Fresh air ventilation rate for the offices is eight lit/sec/person based on an occupancy level of one person/12 sq m. Cooling loads are approximately 80kW per floor. Cooling and heating is controlled by two Daikin I-manager air conditioning management systems, utilising the independent Daikin multi-transmission DIIINet high speed communication system and enabling floors to be divided to suit separate tenants.
Another example of heat recovery can be seen at Paramount Office Interiors Ltd in Cardiff. Designed by the company’s own in house design teams, the 14,000 sq ft facility features VRV heat recovery air conditioning. A combination of 26 Daikin ceiling concealed and suspended, four-way blow ceiling cassettes were used with floor mounted cased VRV indoor fan coil units with cooling capacities between 2.2kW and 9.0kW and heating capacities between 2.5kW and 10.0kW.
A dedicated wall mounted split unit handles the communications room requirements. All VRV indoor fan coil units are linked to two 80kW VRV heat recovery outdoor condensing units located in a ground level compound at the rear of the building. Internal design temperatures are maintained at 23°C in summer and 21°C in winter. Overall cooling and heating loads are 153kW and 104kW respectively. Fresh air requirements are supplied via a heat recovery ventilationunit in the plant room.

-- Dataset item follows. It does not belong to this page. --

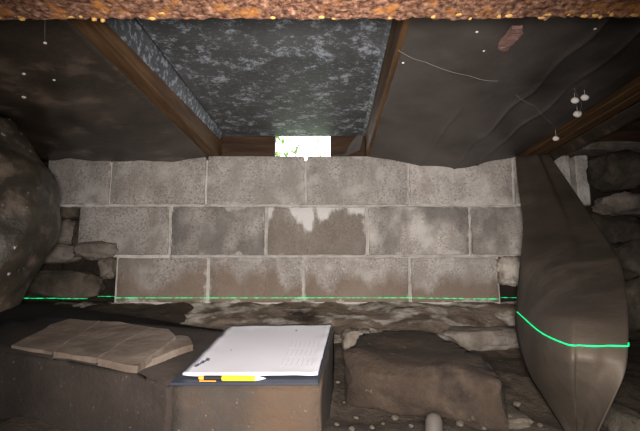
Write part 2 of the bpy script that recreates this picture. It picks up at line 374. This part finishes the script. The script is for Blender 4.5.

The heating side alone at full load would only input a maximum of 35 kW of direct heat, the other 65kW coming from renewable aerothermal energy. As the need for heat falls, the percentage of renewable heat provided will rise, thanks to inverter technology. This type of efficiency also applies to the cooling side especially at part load conditions.
In both of these examples, heat recovery air conditioning was chosen to meet the client’s requirement for showpiece installations of all that is modern, stylish and environmentally conscious in office interior design and equipment –and that includes reducing carbon emissions.